SET EXERCISE: Would you transcribe all of the data exactly, down to the last character?

DATA EXCERPT:
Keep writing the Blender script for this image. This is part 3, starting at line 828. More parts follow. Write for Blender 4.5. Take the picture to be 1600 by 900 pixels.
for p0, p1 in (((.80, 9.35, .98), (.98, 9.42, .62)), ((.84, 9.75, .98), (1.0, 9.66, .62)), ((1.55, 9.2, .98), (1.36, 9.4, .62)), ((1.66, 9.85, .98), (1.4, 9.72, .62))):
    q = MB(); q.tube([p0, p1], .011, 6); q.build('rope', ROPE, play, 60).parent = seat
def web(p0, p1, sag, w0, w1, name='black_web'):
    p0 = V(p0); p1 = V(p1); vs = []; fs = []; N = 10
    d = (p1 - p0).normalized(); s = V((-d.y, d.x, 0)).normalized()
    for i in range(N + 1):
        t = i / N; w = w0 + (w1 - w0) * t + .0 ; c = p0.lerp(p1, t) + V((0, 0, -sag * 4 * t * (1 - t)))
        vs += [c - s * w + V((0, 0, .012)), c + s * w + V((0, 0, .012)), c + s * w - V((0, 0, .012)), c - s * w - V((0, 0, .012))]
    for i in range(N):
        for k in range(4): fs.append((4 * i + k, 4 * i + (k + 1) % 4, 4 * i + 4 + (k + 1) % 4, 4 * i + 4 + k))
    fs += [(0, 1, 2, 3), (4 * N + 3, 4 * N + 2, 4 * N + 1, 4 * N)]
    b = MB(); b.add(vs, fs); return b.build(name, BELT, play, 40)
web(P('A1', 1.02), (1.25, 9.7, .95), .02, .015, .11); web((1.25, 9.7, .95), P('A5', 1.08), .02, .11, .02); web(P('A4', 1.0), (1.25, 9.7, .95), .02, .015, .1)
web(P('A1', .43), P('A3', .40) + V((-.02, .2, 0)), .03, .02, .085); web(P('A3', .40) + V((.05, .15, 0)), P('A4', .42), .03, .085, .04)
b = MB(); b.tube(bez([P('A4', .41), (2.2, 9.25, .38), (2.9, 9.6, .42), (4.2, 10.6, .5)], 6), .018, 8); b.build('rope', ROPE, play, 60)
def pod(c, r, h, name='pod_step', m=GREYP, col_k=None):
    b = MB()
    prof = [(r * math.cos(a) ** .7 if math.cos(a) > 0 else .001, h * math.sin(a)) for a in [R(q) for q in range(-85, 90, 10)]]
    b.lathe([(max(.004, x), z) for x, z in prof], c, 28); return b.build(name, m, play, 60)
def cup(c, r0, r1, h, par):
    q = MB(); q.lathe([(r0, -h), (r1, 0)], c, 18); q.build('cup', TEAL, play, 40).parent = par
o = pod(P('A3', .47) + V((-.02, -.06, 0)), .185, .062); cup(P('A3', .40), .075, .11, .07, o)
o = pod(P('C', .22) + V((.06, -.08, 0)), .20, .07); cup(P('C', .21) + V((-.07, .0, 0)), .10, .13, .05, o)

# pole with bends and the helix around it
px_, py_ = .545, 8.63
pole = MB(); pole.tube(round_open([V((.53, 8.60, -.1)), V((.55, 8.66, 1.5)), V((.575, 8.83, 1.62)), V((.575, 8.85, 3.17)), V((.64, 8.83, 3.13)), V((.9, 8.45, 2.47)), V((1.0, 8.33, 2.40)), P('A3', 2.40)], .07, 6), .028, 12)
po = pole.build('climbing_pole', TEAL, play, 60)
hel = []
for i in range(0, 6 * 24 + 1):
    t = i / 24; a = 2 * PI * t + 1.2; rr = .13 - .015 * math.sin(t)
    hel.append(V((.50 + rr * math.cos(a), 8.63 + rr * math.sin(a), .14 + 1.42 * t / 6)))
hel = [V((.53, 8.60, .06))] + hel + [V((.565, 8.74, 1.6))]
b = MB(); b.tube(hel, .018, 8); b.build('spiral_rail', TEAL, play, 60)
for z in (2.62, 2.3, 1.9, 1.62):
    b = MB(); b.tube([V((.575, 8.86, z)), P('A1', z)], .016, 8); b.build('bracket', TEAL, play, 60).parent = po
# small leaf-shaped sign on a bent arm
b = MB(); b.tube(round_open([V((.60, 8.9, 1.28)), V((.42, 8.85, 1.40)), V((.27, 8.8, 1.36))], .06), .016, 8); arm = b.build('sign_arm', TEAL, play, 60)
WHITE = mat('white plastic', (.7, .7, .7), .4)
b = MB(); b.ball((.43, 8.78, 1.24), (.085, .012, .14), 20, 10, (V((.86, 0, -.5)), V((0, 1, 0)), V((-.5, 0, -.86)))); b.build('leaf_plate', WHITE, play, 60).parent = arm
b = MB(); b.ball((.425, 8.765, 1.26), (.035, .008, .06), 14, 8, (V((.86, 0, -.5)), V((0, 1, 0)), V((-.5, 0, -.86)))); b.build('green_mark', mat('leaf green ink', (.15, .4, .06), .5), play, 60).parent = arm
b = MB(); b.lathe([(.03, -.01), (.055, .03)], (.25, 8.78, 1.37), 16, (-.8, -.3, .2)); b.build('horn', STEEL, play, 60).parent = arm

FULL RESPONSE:
Keep writing the Blender script for this image. This is part 3, starting at line 828. More parts follow. Write for Blender 4.5. Take the picture to be 1600 by 900 pixels.
for p0, p1 in (((.80, 9.35, .98), (.98, 9.42, .62)), ((.84, 9.75, .98), (1.0, 9.66, .62)), ((1.55, 9.2, .98), (1.36, 9.4, .62)), ((1.66, 9.85, .98), (1.4, 9.72, .62))):
    q = MB(); q.tube([p0, p1], .011, 6); q.build('rope', ROPE, play, 60).parent = seat
def web(p0, p1, sag, w0, w1, name='black_web'):
    p0 = V(p0); p1 = V(p1); vs = []; fs = []; N = 10
    d = (p1 - p0).normalized(); s = V((-d.y, d.x, 0)).normalized()
    for i in range(N + 1):
        t = i / N; w = w0 + (w1 - w0) * t + .0 ; c = p0.lerp(p1, t) + V((0, 0, -sag * 4 * t * (1 - t)))
        vs += [c - s * w + V((0, 0, .012)), c + s * w + V((0, 0, .012)), c + s * w - V((0, 0, .012)), c - s * w - V((0, 0, .012))]
    for i in range(N):
        for k in range(4): fs.append((4 * i + k, 4 * i + (k + 1) % 4, 4 * i + 4 + (k + 1) % 4, 4 * i + 4 + k))
    fs += [(0, 1, 2, 3), (4 * N + 3, 4 * N + 2, 4 * N + 1, 4 * N)]
    b = MB(); b.add(vs, fs); return b.build(name, BELT, play, 40)
web(P('A1', 1.02), (1.25, 9.7, .95), .02, .015, .11); web((1.25, 9.7, .95), P('A5', 1.08), .02, .11, .02); web(P('A4', 1.0), (1.25, 9.7, .95), .02, .015, .1)
web(P('A1', .43), P('A3', .40) + V((-.02, .2, 0)), .03, .02, .085); web(P('A3', .40) + V((.05, .15, 0)), P('A4', .42), .03, .085, .04)
b = MB(); b.tube(bez([P('A4', .41), (2.2, 9.25, .38), (2.9, 9.6, .42), (4.2, 10.6, .5)], 6), .018, 8); b.build('rope', ROPE, play, 60)
def pod(c, r, h, name='pod_step', m=GREYP, col_k=None):
    b = MB()
    prof = [(r * math.cos(a) ** .7 if math.cos(a) > 0 else .001, h * math.sin(a)) for a in [R(q) for q in range(-85, 90, 10)]]
    b.lathe([(max(.004, x), z) for x, z in prof], c, 28); return b.build(name, m, play, 60)
def cup(c, r0, r1, h, par):
    q = MB(); q.lathe([(r0, -h), (r1, 0)], c, 18); q.build('cup', TEAL, play, 40).parent = par
o = pod(P('A3', .47) + V((-.02, -.06, 0)), .185, .062); cup(P('A3', .40), .075, .11, .07, o)
o = pod(P('C', .22) + V((.06, -.08, 0)), .20, .07); cup(P('C', .21) + V((-.07, .0, 0)), .10, .13, .05, o)

# pole with bends and the helix around it
px_, py_ = .545, 8.63
pole = MB(); pole.tube(round_open([V((.53, 8.60, -.1)), V((.55, 8.66, 1.5)), V((.575, 8.83, 1.62)), V((.575, 8.85, 3.17)), V((.64, 8.83, 3.13)), V((.9, 8.45, 2.47)), V((1.0, 8.33, 2.40)), P('A3', 2.40)], .07, 6), .028, 12)
po = pole.build('climbing_pole', TEAL, play, 60)
hel = []
for i in range(0, 6 * 24 + 1):
    t = i / 24; a = 2 * PI * t + 1.2; rr = .13 - .015 * math.sin(t)
    hel.append(V((.50 + rr * math.cos(a), 8.63 + rr * math.sin(a), .14 + 1.42 * t / 6)))
hel = [V((.53, 8.60, .06))] + hel + [V((.565, 8.74, 1.6))]
b = MB(); b.tube(hel, .018, 8); b.build('spiral_rail', TEAL, play, 60)
for z in (2.62, 2.3, 1.9, 1.62):
    b = MB(); b.tube([V((.575, 8.86, z)), P('A1', z)], .016, 8); b.build('bracket', TEAL, play, 60).parent = po
# small leaf-shaped sign on a bent arm
b = MB(); b.tube(round_open([V((.60, 8.9, 1.28)), V((.42, 8.85, 1.40)), V((.27, 8.8, 1.36))], .06), .016, 8); arm = b.build('sign_arm', TEAL, play, 60)
WHITE = mat('white plastic', (.7, .7, .7), .4)
b = MB(); b.ball((.43, 8.78, 1.24), (.085, .012, .14), 20, 10, (V((.86, 0, -.5)), V((0, 1, 0)), V((-.5, 0, -.86)))); b.build('leaf_plate', WHITE, play, 60).parent = arm
b = MB(); b.ball((.425, 8.765, 1.26), (.035, .008, .06), 14, 8, (V((.86, 0, -.5)), V((0, 1, 0)), V((-.5, 0, -.86)))); b.build('green_mark', mat('leaf green ink', (.15, .4, .06), .5), play, 60).parent = arm
b = MB(); b.lathe([(.03, -.01), (.055, .03)], (.25, 8.78, 1.37), 16, (-.8, -.3, .2)); b.build('horn', STEEL, play, 60).parent = arm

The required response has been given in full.